A los enfermos de ELA el Estado les ofrece gratuitamente la eutanasia, o sea, un sicario para mandarles al panteón y ahorrarles la necesidad de cuidados asistenciales. Total, una vez que reciban el golpe de gracia ya no los van a necesitar. En la más absoluta desolación, los pacientes de ELA contemplan estupefactos como “lo público“ a día de hoy es privativo de grupúsculos sociológicos cuya causa tiene licencia de razón de Estado y dinero a mansalva .
Sepultado el bien común hasta nueva orden, enterrado vivo (porque nunca muere), lo privativo de cada hombre se reduce a lo particular, lo particular ocupa el lugar de lo privado, y lo privado se hace público a conveniencia del Estado de partidos (esa maquinaria de poder que solo sirve a sus gerifaltes). De este modo, el aparente bien común (lo público y notorio) lo ostentan los grupos de interés; grupos de sujetos unidos por un interés particular que impelen al Estado a la imposición de sus apetencias emancipadoras. Lo que queda es un pueblo segmentado y fragmentado por causas particulares que adquirirán el status de razón de Estado si reportan beneficios electorales. Eso sí, ante la mirada atónita de los enfermos de ELA, desahuciados y archivados hasta nueva orden.
Los más infames protagonistas del engendro asocial son los partidos autodenominados progresistas, que adolecen de la estúpida desfachatez de pensarse el colectivo Robin Hood para toda la humanidad. Pero la desatención a los enfermos de ELA revela: en primer lugar, un crimen de Estado por omisión de socorro a unas personas completamente desvalidas; y en segundo lugar que los progresistas (ese partido que la historia más propagandística proclama colectivo Robin Hood), no ampara a los menesterosos, sino a jaurías sufragadas, en última instancia, con el sudor del pueblo llano. Por algo decía Ramiro de Maeztu que la democracia había hecho del Estado servicio un Estado botín; como la democracia vigente se basa en la voluntad del gentío, lo único necesario para perpetuarse al frente del Estado es escarbar en el pecado original, corromper a los hombres y, una vez fragmentados en jauría, comprar sus voluntades.

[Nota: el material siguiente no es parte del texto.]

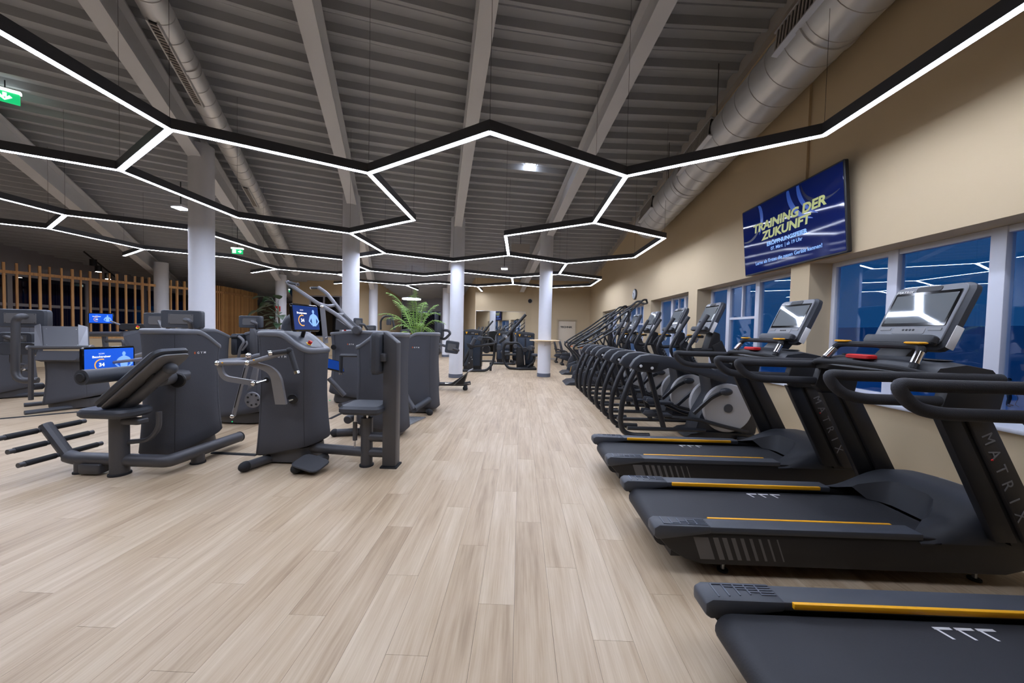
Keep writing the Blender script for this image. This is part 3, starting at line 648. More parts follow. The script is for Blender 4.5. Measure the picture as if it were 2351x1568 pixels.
# ================================================================ elliptical trainers
def make_elliptical():
    t = empty('elliptical_trainer')          # x = 0 at the rear arc, y = 0 on the centre line
    for s in (-1, 1):
        y = s * .255
        MB().tube([(.23, y, 1.0), (.12, y, .80), (.02, y, .50), (0.0, y, .22), (.04, y, .08), (.16, y, .035), (.40, y, .035)], .036, 12, .10).build('rear_arc', 'ell_frame', t)
        MB().tube([(.10, y, .13), (1.15, y, .13)], .028, 8).build('floor_rail', 'ell_frame', t)
        MB().tube([(.36, y - s * .01, .95), (.60, y - s * .01, .13)], .036, 8, sx=.6).build('swing_link', 'ell_frame', t)
        hb = MB().prism([(.10, .97), (.16, 1.07), (.24, 1.13), (.36, 1.15), (.62, 1.125), (1.0, 1.03), (1.42, .88), (1.38, .78), (1.0, .90), (.62, .97), (.44, .90), (.20, .91)], y - .05, y + .05).build('arm_housing', 'ell_body', t, bevel=.02)
        MB().prism([(.185, .985), (.235, 1.04), (.47, 1.04), (.44, .94), (.37, .92), (.22, .95)], y + s * .051 - .012, y + s * .051 + .004).build('pivot_plate', 'black', hb)
        for x, z in ((.235, .99), (.385, .965)): disc('bolt', 'bolt', (x, y + s * .060, z), (0, 1, 0), .020, .025, hb, 12, world=False)
        # pedal with raised edge and its long arm
        px, pz = (.50, .30) if s < 0 else (.62, .42)
        pd = MB().prism([(px - .16, pz + .02), (px - .12, pz - .02), (px + .22, pz - .02), (px + .24, pz + .0), (px + .22, pz + .02)], y - s * .13 - .075, y - s * .13 + .075).build('pedal', 'ell_body', t, bevel=.01)
        for q in (-1, 1): MB().prism([(px - .17, pz + .02), (px - .15, pz + .075), (px - .06, pz + .07), (px + .02, pz + .03), (px + .02, pz + .015)], y - s * .13 + q * .068 - .008, y - s * .13 + q * .068 + .008).build('pedal_edge', 'tm_rail', pd, bevel=.004)
        MB().tube([(px + .15, y - s * .13, pz - .03), (1.05, y - s * .03, .27), (1.40, y + s * .01, .19), (1.72, y + s * .01, .12)], .027, 8, .1).build('pedal_arm', 'ell_frame', t)
        # crank link with its rounded end
        MB().tube([(.98, y - .02, .36), (1.22, y, .58), (1.38, y, .66)], .03, 8, .06, sx=.7).build('crank_link', 'ell_frame', t)
        ball('link_cap', 'ell_body', (1.40, y + s * .02, .665), .06, t, (1.5, .6, .85), world=False)
        disc('flywheel_cover', 'ell_disc', (1.47, s * .19, .43), (0, 1, 0), .335, .05, t, 40, world=False)
        disc('hub_cap', 'tm_rail', (1.47, s * .222, .43), (0, 1, 0), .06, .012, t, 20, world=False)
        # moving handlebars
        MB().tube([(1.10, s * .27, 1.66), (.94, s * .27, 1.38), (.86, s * .27, 1.20), (.93, s * .27, 1.06), (1.22, s * .25, .94), (1.36, s * .22, .80)], [.026, .026, .02], 10, .08).build('moving_handlebar', 'ell_frame', t)
        MB().tube([(1.12, s * .27, 1.69), (.95, s * .27, 1.40)], .029, 10).build('hand_grip', 'rubber_tex', t)
        MB().tube([(1.28, s * .10, 1.22), (1.0, s * .14, 1.20), (.95, s * .14, 1.26), (1.06, s * .13, 1.40), (1.15, s * .10, 1.40)], .02, 8, .05).build('fixed_grip', 'rubber', t)
        MB().box(1.04, 1.10, s * .13 - .02, s * .13 + .02, 1.412, 1.425).build('grip_button', 'tm_yellow', t, bevel=.004)
        MB().tube([(1.03, s * .14, 1.325), (1.06, s * .135, 1.375)], .0215, 8).build('pulse_sensor', 'chrome', t)
    b = MB().prism([(1.05, .06), (1.90, .06), (1.93, .35), (1.82, .70), (1.62, .92), (1.35, 1.0), (1.22, .90), (1.28, .6), (1.12, .3)], -.16, .16).build('drive_housing', 'ell_body', t, bevel=.03)
    MB().prism([(.90, .02), (1.85, .02), (1.85, .08), (1.2, .10), (.98, .07)], -.22, .22).build('base', 'ell_frame', t, bevel=.012)
    MB().prism([(1.28, 1.28), (1.42, 1.36), (1.72, .72), (1.52, .66)], -.10, .10).build('mast', 'tm_dark', t, bevel=.02)
    d = Vector((.30, 0, -.58)).normalized()
    text('MATRIX', .09, Vector((1.56, -.102, 1.0)), d, Vector((0, -1, 0)).cross(d), 'grey_text', t, world=False)
    console(t, (1.27, 0, 1.67), .42, .40, .47, True)
    MB().prism([(1.22, 1.20), (1.42, 1.20), (1.40, 1.45), (1.30, 1.48)], -.09, .09).build('console_neck', 'tm_dark', t, bevel=.02)
    for s in (-1, 1): MB().box(1.6, 1.75, s * .26 - .05, s * .26 + .05, 0, .05).build('foot', 'rubber', t, bevel=.008)
    for s in (-1, 1): MB().tube([(.13, s * .255, 0), (.13, s * .255, .02)], .045, 10).build('foot', 'rubber', t)
    return t
el = make_elliptical(); G = 'elliptical trainers in a row along the windows'
lab = ['nearest black elliptical trainer right behind the treadmills', 'second elliptical trainer counted from the treadmills', 'third elliptical trainer counted from the treadmills', 'farthest elliptical trainer next to the stair climbers']
for i, (yc, l) in enumerate(zip((5.02, 6.06, 7.20, 8.30), lab)):
    o = el if i == 0 else copy_tree(el)
    o.location = (1.39, yc, 0); tag(o, l, 'elliptical', G)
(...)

Toda esta hecatombe del bien político se la debemos a los ilusos revolucionarios que pensaron que la igualdad esencial de todos los hombres, de raíz cristiana, consistía en la esencialización de la igualdad hasta que todo el mundo tuviera las mismas oportunidades de casarse, procrear, amamantar, gobernar, ser Salomón, o tener sus mismas gónadas. Ese romanticismo envilecedor no deja entrever que ni la oportunidad será jamás igual para todos, ni la igualdad es siempre oportuna; da fe de ello la diversidad de talentos con que Dios hizo a los hombres.
No hay cosa más democrática que pesar la dignidad humana según los escaños. En consecuencia, el Estado de partidos se sostiene con el voto útil de todas las fieras a las que alimenta opíparamente con el sudor de un pueblo llano saqueado. Toda una antítesis del bien común aristotélico en el sentido de anteponer algunas partes al todo, o lo que es lo mismo, de anteponer los sujetos alineados en grupúsculos de interés al bien de la vieja polis. Las lágrimas de la ELA son las de un pueblo que urge a la restauración del bien común y a volver a escuchar la voz del Dios de Salomón, gobernante incomparable al lado de todas las nulidades parlamentarias que nos han tocado en suerte.